Steven Luatua has a good opportunity to win back the All Blacks jersey he last wore in 2014. Photo / Mark Mitchell
Post-World Cup retirements mean there are many more All Black vacancies than usual this season.
As New Zealand's Super Rugby teams put the finishing touches on their season preparations, most players will appreciate the scale of opportunity this year presents.
This will be an open-door year, a chance for ambitious emerging talents and older war horses alike to stake a claim for a significant number of vacated All Blacks jerseys.
This will be a year of change, a new beginning for the All Blacks when they have to rebuild and evolve much the same way they had to in 2012.
The search begins from the first weekend of Super Rugby because, in mid-May, the All Blacks will most likely have a wider squad training camp. Experience has shown the coaches that it's best to back those with potential sooner rather than later. The pressures of being an All Black are intense and the current coaching regime like to select promising young talent and then gently increase their game-time over a 12-18 month period.
The Lions are coming in 16 months and the All Blacks have to be ready, which is why they are likely to pick a few new players for the three-test series against Wales in June and then introduce a few more on the end-of-year tour to the United States, Ireland, Italy and France.
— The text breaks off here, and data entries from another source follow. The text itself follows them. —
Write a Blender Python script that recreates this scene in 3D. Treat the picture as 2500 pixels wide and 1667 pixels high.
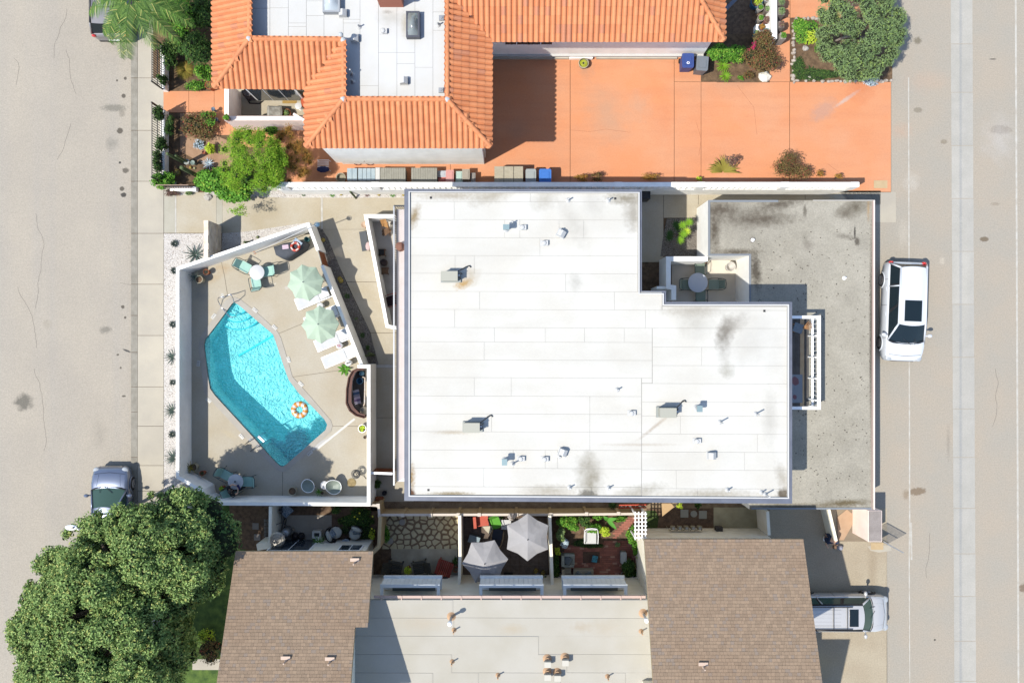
import bpy, math, random
import numpy as np
from mathutils import Vector, Matrix, Euler
from mathutils.geometry import tessellate_polygon
for o in list(bpy.data.objects): bpy.data.objects.remove(o)
C = bpy.context.scene.collection
SC = bpy.context.scene
PI = math.pi
random.seed(7); RNG = np.random.default_rng(11)

# ---------------- camera, sky, sun, exposure ----------------
H, F = 42.0, 2100.0           # flying height in metres, focal length in photo pixels
cam = bpy.data.cameras.new('camera'); cam.lens = F/2500*36; cam.sensor_width = 36; cam.clip_end = 2000
co = bpy.data.objects.new('camera', cam); C.objects.link(co); co.location = (0, 0, H); SC.camera = co
SUN = Vector((.524, .282, -1)).normalized()
W = bpy.data.worlds.new('World'); SC.world = W; W.use_nodes = True
nt = W.node_tree; bg = nt.nodes['Background']; sky = nt.nodes.new('ShaderNodeTexSky'); sky.sky_type = 'NISHITA'
sky.sun_disc = False; sky.sun_elevation = math.asin(-SUN.z); sky.sun_rotation = math.atan2(-SUN.x, -SUN.y)
sky.altitude = 50; sky.dust_density = .6
nt.links.new(sky.outputs[0], bg.inputs[0]); bg.inputs[1].default_value = .148
sl = bpy.data.lights.new('sun', 'SUN'); sl.energy = 4.6; sl.angle = math.radians(.53); sl.color = (1, .955, .865)
so = bpy.data.objects.new('sun', sl); C.objects.link(so); so.location = (-30, -20, 60)
so.rotation_euler = SUN.to_track_quat('-Z', 'Y').to_euler()
SC.view_settings.view_transform = 'Standard'; SC.view_settings.look = 'None'; SC.view_settings.gamma = 1
SC.view_settings.use_curve_mapping = False; SC.view_settings.exposure = .83
SC.cycles.max_bounces = 8; SC.cycles.transparent_max_bounces = 12; SC.cycles.diffuse_bounces = 4
SC.cycles.caustics_reflective = False; SC.cycles.caustics_refractive = False
SC.cycles.use_denoising = True

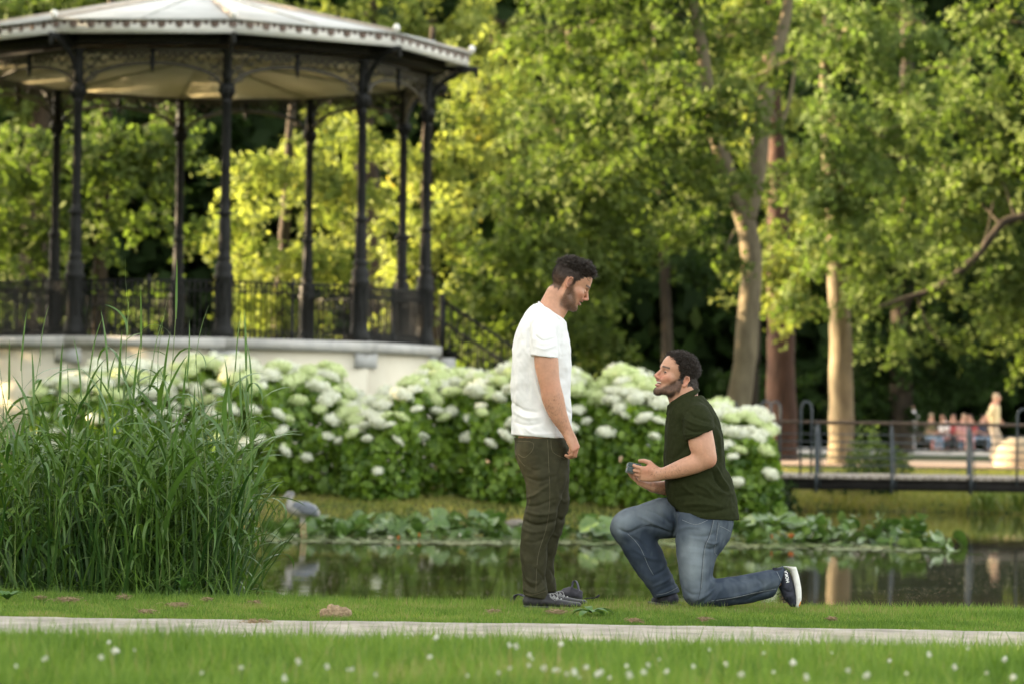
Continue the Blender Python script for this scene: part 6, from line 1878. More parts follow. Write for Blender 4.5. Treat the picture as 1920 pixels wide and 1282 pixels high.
# legs
Q = resample([(*W3(a, b, y), pxr(r)) for a, b, y, r in [(1325, 975, -.07, 27), (1316, 1010, -.085, 27), (1303, 1060, -.10, 23), (1301, 1105, -.10, 17)]], 14); body.chain(Q[:, :3], Q[:, 3], None, 0.02)
Q = resample([(*W3(a, b, y), pxr(r)) for a, b, y, r in [(1303, 1108, -.10, 17), (1340, 1106, -.10, 17), (1390, 1100, -.10, 16), (1440, 1088, -.10, 12), (1466, 1086, -.10, 11)]], 16); body.chain(Q[:, :3], Q[:, 3], None, 0.02)
body.chain([W3(1462, 1076, -.10), W3(1470, 1096, -.10), W3(1478, 1126, -.10)], [0.024, 0.026, 0.016], 1.3, 0.02)
Q = resample([(*W3(a, b, y), pxr(r)) for a, b, y, r in [(1310, 972, .07, 28), (1270, 972, .09, 28), (1225, 978, .105, 25), (1186, 986, .105, 22)]], 14); body.chain(Q[:, :3], Q[:, 3], None, 0.02)
Q = resample([(*W3(a, b, y), pxr(r)) for a, b, y, r in [(1186, 988, .105, 20), (1205, 1025, .105, 20), (1225, 1065, .105, 17), (1245, 1100, .105, 13), (1252, 1118, .105, 12)]], 14); body.chain(Q[:, :3], Q[:, 3], None, 0.02)
V, F = body.mesh(1)
N = vnormals(V, F)
SK2 = (0.51, 0.275, 0.18)
col = face_colour(hk, V, N, SK2, -0.018, lambda f, u, a: scalp(f + 0.006, u, a) * 0.97, beardness=0.92, seed=12, lip_gap=0.006)
fa = (np.linalg.norm((V - W3(1258, 884, -.16)) / np.array((0.13, 0.09, 0.05)), axis=1) < 1) | (np.linalg.norm((V - W3(1245, 914, .06)) / np.array((0.12, 0.1, 0.05)), axis=1) < 1)
hairy = np.clip(vnoise(V * np.array((0.4, 1, 1)), 330, 12) - 0.15, 0, 1) * fa
col = lerp(col, (0.14, 0.075, 0.05), hairy * 0.7)
for pp_, r_, k_ in ((W3(1334, 868, -.21), 0.03, 0.18), (W3(1212, 878, -.12), 0.03, 0.12), (W3(1180, 890, -.05), 0.03, 0.18)):
    g = np.exp(-(np.linalg.norm(V - pp_, axis=1) / r_) ** 2) * k_
    col *= (1 + g[:, None] * np.array((0.3, -1.0, -1.0)))
body_kn = ppart('body', V, F, m_skin, kn_root, col)
del body
eb = eyeball(hk, 1, (0.80, 0.32, 0.45), kn_root); world_child(eb, kn_root)
eb = eyeball(hk, -1, (0.80, 0.32, 0.2), kn_root); world_child(eb, kn_root)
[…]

The All Blacks also have to be conscious about having too much experience tied up in older legs. What they don't want is for senior players such as Kieran Read, Sam Whitelock, Ben Smith and Owen Franks to reach the end of 2018, hit the wall physically and then have to be replaced by younger players who have barely played.
A mix of experience, pace, youth and excitement wins World Cups and the All Blacks are constantly trying to maintain that balance.
To some extent, they will be pushed towards youth this year as much as pulled following the retirements of Richie McCaw, Dan Carter, Ma'a Nonu, Conrad Smith, Keven Mealamu and Tony Woodcock after the World Cup.
The so-called golden generation has gone and, while in most cases there are ready-made replacements, the All Blacks will be looking to rebuild depth.
"We go back into an information-gathering phase for six months to see who is coming through and keep an eye on Super Rugby and try to put the jigsaw together," All Blacks assistant coach Ian Foster said.
"If you look at 2011 to 2012, we changed 30 to 40 per cent of the team to the point where we arrived at the World Cup with 15 of the 31 who played at the last World Cup. If you keep that sort of mix, you get a nice balance."
The All Blacks start the year short of options in the front row and will be determined to find a young, dynamic loosehead to back up veteran Wyatt Crockett.
Ofa Tu'ungafasi at the Blues and Pauliasi Manu will be closely watched. The departure of Mealamu leaves them short of a proven third hooker, paving the way for Nathan Harris to establish himself as a test regular, or for Hika Elliot to try to prove he can step up.
The retirement of McCaw and the departures of Liam Messam and Victor Vito have left the All Blacks suddenly light at loose forward.
Steven Luatua appears destined to wear No 8 at the Blues and that may ease his passage back to the national team. Akira Ioane is a short-odds selection for the end-of-year tour, as is Ardie Savea if they can flit successfully between XVs and sevens.
Dixon, if he can play as well as he did last year, will be hard to leave out and Brad Shields should see this season as his best chance to finally force his way in. Both Liam Squires and Luke Whitelock have shifted to the Highlanders and are potential wildcards.
The biggest hole to fill, though, is in the midfield. Nonu and Conrad Smith have gone and Sonny Bill Williams is committed to playing sevens until at least late-August.
The All Blacks are renowned for seamlessly replacing players, but to lose so much experience and talent in one area presents a stiff challenge.
"If you look at the midfield specifically then, yes, it is going to be a challenge," said Foster. "We are losing two special players who have been the backbone on and off the park for a long, long time. Conrad, with his leadership off the park, was huge. It will be strange to be without them. When Ma'a's firing bullets, he's impossible to contain.
"But then you look through who we have got: Ryan Crotty, who has played a number of tests, Malakai [Fekitoa], who has been sitting there waiting for an opportunity, and we have still got the likes of Sonny when he gets back from sevens.
"We have a raft of other guys who we know are coming through the Super Rugby system. It will be different, but different is not necessarily bad."
Those 'other' guys include George Moala, who is reinventing himself as a Nonu-esque No 12, Rene Ranger, who has returned from France much the same high-impact player he was when he left in 2013, and Seta Tamanivalu at the Chiefs, who could set the competition on fire if he can stay injury free.